Estate agency Harcourts chief executive Richard Gray said: “In this challenging economic and property rental market, rates and tariffs are becoming more important, and the quality of municipal and utility services received in return is playing a significant role in the decision-making process.”

Gray advised property owners to participate in the municipal valuation roll currently being conducted across the country.

“Participating in the municipal valuation roll is crucial for property owners to ensure that their properties are accurately valued, and that they are not overburdened with excessive rates and taxes.

“It is important for property owners to be proactive and engage with their municipalities to protect their investments.”

Unfortunately, it doesn’t always go the right way. Sandton City recently lost its five-year battle against the City of Joburg’s rates proposal, which the owner of the shopping centre Liberty Two Degrees (L2D) believes were unsustainable.

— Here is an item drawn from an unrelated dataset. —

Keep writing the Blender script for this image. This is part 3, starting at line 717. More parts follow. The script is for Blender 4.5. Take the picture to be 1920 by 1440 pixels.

L2D, which also owns Nelson Mandela Square, the Sandton Convention Centre and three hotels in Sandton, said it would now pay more than R100 a square metre because of the unsuccessful rates appeal.

Sapoa’s report for the six months to June, which tracks property costs, including water and electricity, found such charges already consumed 42% of the rental income that real estate landlords generated.

Estienne de Klerk, SA chief executive of Growthpoint Properties, spoke out about high rate increases that municipalities impose on property owners during a presentation of the group’s half-year results earlier this week. He said that over the past 15 years, the industry had seen an average rate escalation of more than 15%.